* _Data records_
• • •
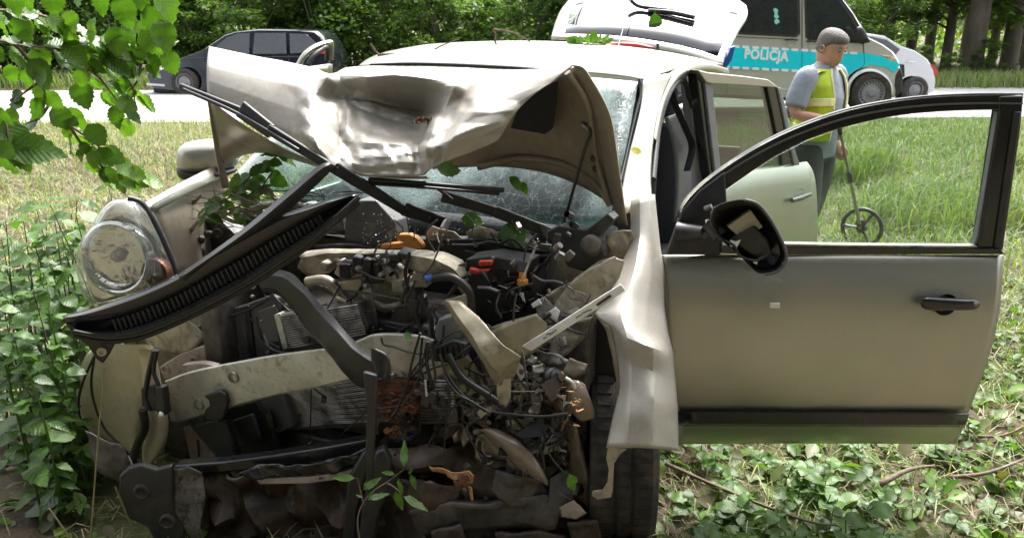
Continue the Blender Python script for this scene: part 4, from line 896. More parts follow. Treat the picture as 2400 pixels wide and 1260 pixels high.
# ---- headlight (right-hand lamp, whole)
hl_out = [(300,464),(322,470),(345,492),(366,530),(386,572),(402,610),(411,640),(400,655),(330,686),(240,709),(216,702),(197,668),(188,612),(195,562),(219,525),(245,485),(270,466)]
HY = 2.46
hl = blob('headlight', [(x+(6 if x > 300 else 10), y+2) for x, y in hl_out], HY+.05, .03, M['grey'], car, 4, 2.2)
def bowl(name, x, y, r, depth, mat, parent, Y, rings=8):
    c = P(x, y, Y); ax = Vector((-.15, -1, .12)).normalized(); m = MB()
    m.lathe(c, ax, [(.006, -depth)]+[(r*math.sin(k/rings*math.pi/2), -depth*math.cos(k/rings*math.pi/2)) for k in range(1, rings+1)]+[(r*1.06, .004), (r*1.16, -.004), (r*1.2, -.02)], 30)
    o = m.build(name, mat, parent, smooth=8)
    m = MB(); m.lathe(c-ax*depth*.5, ax, [(.0, .02), (.008, .016), (.011, 0), (.014, -.01), (.014, -.03)], 16); m.build('bulb', M['chrome'], o)
    return o
sub_c = [(205+.0*x, y) for x, y in hl_out]
plate('lamp_bezel', [P(x*.94+17, y*.94+36, HY+.02) for x, y in hl_out], M['chrome'], hl, (0, .02, 0), bevel=.004)
rfl = bowl('reflector', 268, 606, .104, .085, M['chrome'], hl, HY-.012)
m = MB(); c = P(268, 606, HY-.02); m.lathe(c+Vector((0, .035, 0)), (-.15,-1,.12), [(0,.03),(.014,.028),(.019,.018),(.019,-.02),(.026,-.024)], 18); m.build('bulb_shield', M['steel'], hl, smooth=50)
bowl('indicator', 362, 640, .042, .03, M['amber'], hl, HY-.016)
blob('lens', hl_out, HY+.03, .095, M['lens'], hl, 7, .1)
tube('lens_rim', [(300,464,HY+.02),(330,474,HY+.03),(352,503,HY+.03),(376,550,HY+.03),(398,604,HY+.03),(416,650,HY+.03)], .009, M['black'], hl)
pa('lamp_bracket', [(345,495),(372,505),(398,560),(425,620),(418,650),(404,640),(385,580),(362,530)], -.42, 'black', .05)
# brackets beside the lamp
pa('bracket', [(385,508),(404,490),(418,495),(428,535),(442,548),(420,572),(404,545)], -.38, 'dusty', .006)
pa('bracket', [(400,480),(455,468),(470,453),(472,460),(455,480),(410,490),(404,545),(395,545)], -.3, 'under', .006)
pa('bracket', [(420,560),(460,515),(470,512),(432,572)], -.38, 'steel', .008)
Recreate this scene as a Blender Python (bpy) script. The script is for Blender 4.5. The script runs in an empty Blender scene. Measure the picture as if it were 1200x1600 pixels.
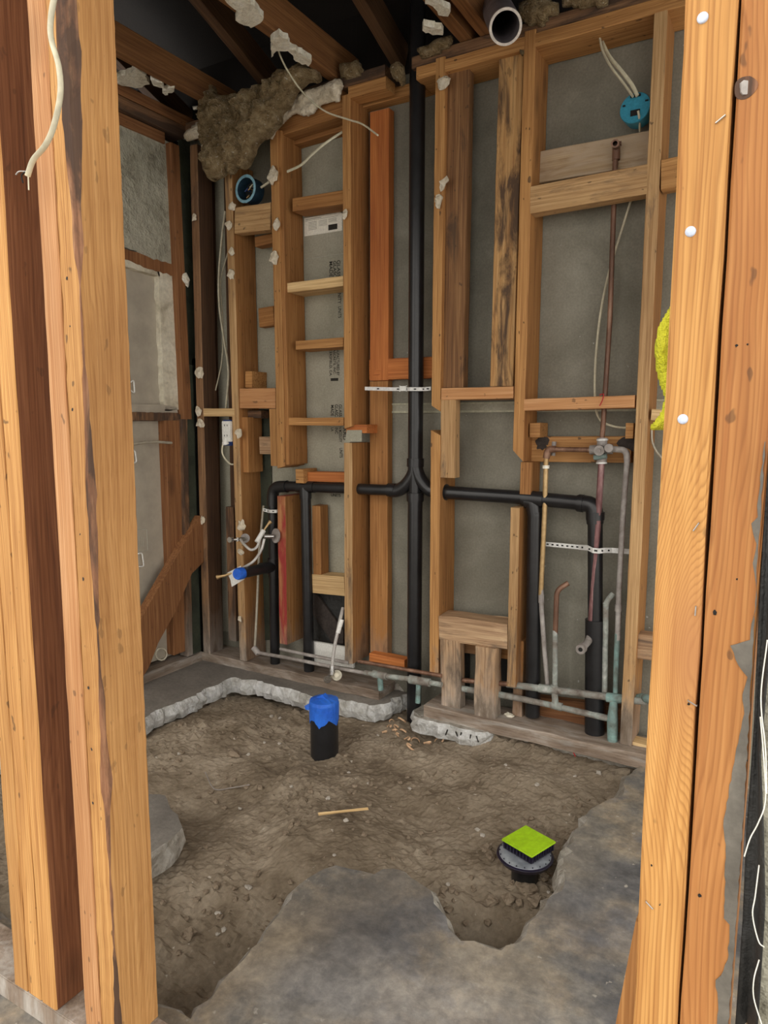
• • •
* _THE PROBLEM_
Return all of the entries word for word, but omit the pictures.

* _TASK OUTPUT_
Continue the Blender Python script for this scene: part 4, from line 896. More parts follow. Treat the picture as 2400 pixels wide and 1260 pixels high.
# ---- headlight (right-hand lamp, whole)
hl_out = [(300,464),(322,470),(345,492),(366,530),(386,572),(402,610),(411,640),(400,655),(330,686),(240,709),(216,702),(197,668),(188,612),(195,562),(219,525),(245,485),(270,466)]
HY = 2.46
hl = blob('headlight', [(x+(6 if x > 300 else 10), y+2) for x, y in hl_out], HY+.05, .03, M['grey'], car, 4, 2.2)
def bowl(name, x, y, r, depth, mat, parent, Y, rings=8):
    c = P(x, y, Y); ax = Vector((-.15, -1, .12)).normalized(); m = MB()
    m.lathe(c, ax, [(.006, -depth)]+[(r*math.sin(k/rings*math.pi/2), -depth*math.cos(k/rings*math.pi/2)) for k in range(1, rings+1)]+[(r*1.06, .004), (r*1.16, -.004), (r*1.2, -.02)], 30)
    o = m.build(name, mat, parent, smooth=8)
    m = MB(); m.lathe(c-ax*depth*.5, ax, [(.0, .02), (.008, .016), (.011, 0), (.014, -.01), (.014, -.03)], 16); m.build('bulb', M['chrome'], o)
    return o
sub_c = [(205+.0*x, y) for x, y in hl_out]
plate('lamp_bezel', [P(x*.94+17, y*.94+36, HY+.02) for x, y in hl_out], M['chrome'], hl, (0, .02, 0), bevel=.004)
rfl = bowl('reflector', 268, 606, .104, .085, M['chrome'], hl, HY-.012)
m = MB(); c = P(268, 606, HY-.02); m.lathe(c+Vector((0, .035, 0)), (-.15,-1,.12), [(0,.03),(.014,.028),(.019,.018),(.019,-.02),(.026,-.024)], 18); m.build('bulb_shield', M['steel'], hl, smooth=50)
bowl('indicator', 362, 640, .042, .03, M['amber'], hl, HY-.016)
blob('lens', hl_out, HY+.03, .095, M['lens'], hl, 7, .1)
tube('lens_rim', [(300,464,HY+.02),(330,474,HY+.03),(352,503,HY+.03),(376,550,HY+.03),(398,604,HY+.03),(416,650,HY+.03)], .009, M['black'], hl)
pa('lamp_bracket', [(345,495),(372,505),(398,560),(425,620),(418,650),(404,640),(385,580),(362,530)], -.42, 'black', .05)
# brackets beside the lamp
pa('bracket', [(385,508),(404,490),(418,495),(428,535),(442,548),(420,572),(404,545)], -.38, 'dusty', .006)
pa('bracket', [(400,480),(455,468),(470,453),(472,460),(455,480),(410,490),(404,545),(395,545)], -.3, 'under', .006)
pa('bracket', [(420,560),(460,515),(470,512),(432,572)], -.38, 'steel', .008)
Recreate this scene as a Blender Python (bpy) script. The script is for Blender 4.5. The script runs in an empty Blender scene. Measure the picture as if it were 1200x1600 pixels.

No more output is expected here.